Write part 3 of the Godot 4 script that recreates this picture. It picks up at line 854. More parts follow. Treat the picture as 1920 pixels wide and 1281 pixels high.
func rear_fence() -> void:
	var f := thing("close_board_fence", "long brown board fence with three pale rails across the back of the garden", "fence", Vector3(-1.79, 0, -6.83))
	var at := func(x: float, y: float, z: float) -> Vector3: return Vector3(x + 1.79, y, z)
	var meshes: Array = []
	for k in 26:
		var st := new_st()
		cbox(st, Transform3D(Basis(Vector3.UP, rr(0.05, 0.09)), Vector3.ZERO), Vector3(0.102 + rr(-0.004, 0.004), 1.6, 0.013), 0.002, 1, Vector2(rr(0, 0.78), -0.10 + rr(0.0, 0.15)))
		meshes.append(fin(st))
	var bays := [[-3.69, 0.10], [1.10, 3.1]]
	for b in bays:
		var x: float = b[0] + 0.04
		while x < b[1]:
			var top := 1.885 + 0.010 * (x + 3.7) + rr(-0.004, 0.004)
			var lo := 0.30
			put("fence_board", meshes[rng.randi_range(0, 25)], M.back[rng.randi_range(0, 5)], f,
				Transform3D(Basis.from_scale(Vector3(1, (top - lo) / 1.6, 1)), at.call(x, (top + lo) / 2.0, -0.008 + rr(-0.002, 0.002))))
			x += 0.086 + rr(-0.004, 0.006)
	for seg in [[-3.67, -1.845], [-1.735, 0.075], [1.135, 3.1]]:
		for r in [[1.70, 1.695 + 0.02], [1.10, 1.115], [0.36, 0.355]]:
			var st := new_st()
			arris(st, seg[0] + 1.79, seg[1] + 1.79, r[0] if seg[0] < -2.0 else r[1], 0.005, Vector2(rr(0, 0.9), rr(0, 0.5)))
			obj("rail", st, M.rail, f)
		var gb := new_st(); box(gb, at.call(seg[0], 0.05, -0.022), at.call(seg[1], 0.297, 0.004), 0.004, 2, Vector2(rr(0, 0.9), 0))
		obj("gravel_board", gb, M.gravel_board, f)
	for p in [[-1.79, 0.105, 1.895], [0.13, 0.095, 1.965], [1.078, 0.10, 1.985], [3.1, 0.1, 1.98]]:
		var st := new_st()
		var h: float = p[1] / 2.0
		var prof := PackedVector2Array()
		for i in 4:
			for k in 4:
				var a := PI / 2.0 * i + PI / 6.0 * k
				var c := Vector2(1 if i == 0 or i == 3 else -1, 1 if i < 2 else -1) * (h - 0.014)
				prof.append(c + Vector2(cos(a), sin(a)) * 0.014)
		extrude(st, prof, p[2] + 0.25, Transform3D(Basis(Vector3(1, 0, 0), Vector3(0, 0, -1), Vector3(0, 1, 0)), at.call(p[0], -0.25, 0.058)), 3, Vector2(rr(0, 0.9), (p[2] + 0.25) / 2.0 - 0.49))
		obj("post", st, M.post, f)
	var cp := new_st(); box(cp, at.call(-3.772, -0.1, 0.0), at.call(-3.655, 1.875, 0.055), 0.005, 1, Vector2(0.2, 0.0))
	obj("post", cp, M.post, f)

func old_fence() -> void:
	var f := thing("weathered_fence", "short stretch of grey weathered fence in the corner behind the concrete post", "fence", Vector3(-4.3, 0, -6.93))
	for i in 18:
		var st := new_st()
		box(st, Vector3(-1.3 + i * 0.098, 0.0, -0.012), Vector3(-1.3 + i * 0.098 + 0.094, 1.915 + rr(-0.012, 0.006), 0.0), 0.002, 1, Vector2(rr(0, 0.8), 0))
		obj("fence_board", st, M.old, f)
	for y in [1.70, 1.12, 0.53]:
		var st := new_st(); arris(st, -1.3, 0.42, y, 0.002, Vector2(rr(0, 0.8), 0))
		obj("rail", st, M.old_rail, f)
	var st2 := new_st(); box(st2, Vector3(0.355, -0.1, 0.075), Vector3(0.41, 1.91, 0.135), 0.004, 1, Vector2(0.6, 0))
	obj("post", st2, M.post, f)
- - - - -
▶ What to do: Extract all of the material exactly as it is written.

▶ Task response:
Write part 3 of the Godot 4 script that recreates this picture. It picks up at line 854. More parts follow. Treat the picture as 1920 pixels wide and 1281 pixels high.
func rear_fence() -> void:
	var f := thing("close_board_fence", "long brown board fence with three pale rails across the back of the garden", "fence", Vector3(-1.79, 0, -6.83))
	var at := func(x: float, y: float, z: float) -> Vector3: return Vector3(x + 1.79, y, z)
	var meshes: Array = []
	for k in 26:
		var st := new_st()
		cbox(st, Transform3D(Basis(Vector3.UP, rr(0.05, 0.09)), Vector3.ZERO), Vector3(0.102 + rr(-0.004, 0.004), 1.6, 0.013), 0.002, 1, Vector2(rr(0, 0.78), -0.10 + rr(0.0, 0.15)))
		meshes.append(fin(st))
	var bays := [[-3.69, 0.10], [1.10, 3.1]]
	for b in bays:
		var x: float = b[0] + 0.04
		while x < b[1]:
			var top := 1.885 + 0.010 * (x + 3.7) + rr(-0.004, 0.004)
			var lo := 0.30
			put("fence_board", meshes[rng.randi_range(0, 25)], M.back[rng.randi_range(0, 5)], f,
				Transform3D(Basis.from_scale(Vector3(1, (top - lo) / 1.6, 1)), at.call(x, (top + lo) / 2.0, -0.008 + rr(-0.002, 0.002))))
			x += 0.086 + rr(-0.004, 0.006)
	for seg in [[-3.67, -1.845], [-1.735, 0.075], [1.135, 3.1]]:
		for r in [[1.70, 1.695 + 0.02], [1.10, 1.115], [0.36, 0.355]]:
			var st := new_st()
			arris(st, seg[0] + 1.79, seg[1] + 1.79, r[0] if seg[0] < -2.0 else r[1], 0.005, Vector2(rr(0, 0.9), rr(0, 0.5)))
			obj("rail", st, M.rail, f)
		var gb := new_st(); box(gb, at.call(seg[0], 0.05, -0.022), at.call(seg[1], 0.297, 0.004), 0.004, 2, Vector2(rr(0, 0.9), 0))
		obj("gravel_board", gb, M.gravel_board, f)
	for p in [[-1.79, 0.105, 1.895], [0.13, 0.095, 1.965], [1.078, 0.10, 1.985], [3.1, 0.1, 1.98]]:
		var st := new_st()
		var h: float = p[1] / 2.0
		var prof := PackedVector2Array()
		for i in 4:
			for k in 4:
				var a := PI / 2.0 * i + PI / 6.0 * k
				var c := Vector2(1 if i == 0 or i == 3 else -1, 1 if i < 2 else -1) * (h - 0.014)
				prof.append(c + Vector2(cos(a), sin(a)) * 0.014)
		extrude(st, prof, p[2] + 0.25, Transform3D(Basis(Vector3(1, 0, 0), Vector3(0, 0, -1), Vector3(0, 1, 0)), at.call(p[0], -0.25, 0.058)), 3, Vector2(rr(0, 0.9), (p[2] + 0.25) / 2.0 - 0.49))
		obj("post", st, M.post, f)
	var cp := new_st(); box(cp, at.call(-3.772, -0.1, 0.0), at.call(-3.655, 1.875, 0.055), 0.005, 1, Vector2(0.2, 0.0))
	obj("post", cp, M.post, f)

func old_fence() -> void:
	var f := thing("weathered_fence", "short stretch of grey weathered fence in the corner behind the concrete post", "fence", Vector3(-4.3, 0, -6.93))
	for i in 18:
		var st := new_st()
		box(st, Vector3(-1.3 + i * 0.098, 0.0, -0.012), Vector3(-1.3 + i * 0.098 + 0.094, 1.915 + rr(-0.012, 0.006), 0.0), 0.002, 1, Vector2(rr(0, 0.8), 0))
		obj("fence_board", st, M.old, f)
	for y in [1.70, 1.12, 0.53]:
		var st := new_st(); arris(st, -1.3, 0.42, y, 0.002, Vector2(rr(0, 0.8), 0))
		obj("rail", st, M.old_rail, f)
	var st2 := new_st(); box(st2, Vector3(0.355, -0.1, 0.075), Vector3(0.41, 1.91, 0.135), 0.004, 1, Vector2(0.6, 0))
	obj("post", st2, M.post, f)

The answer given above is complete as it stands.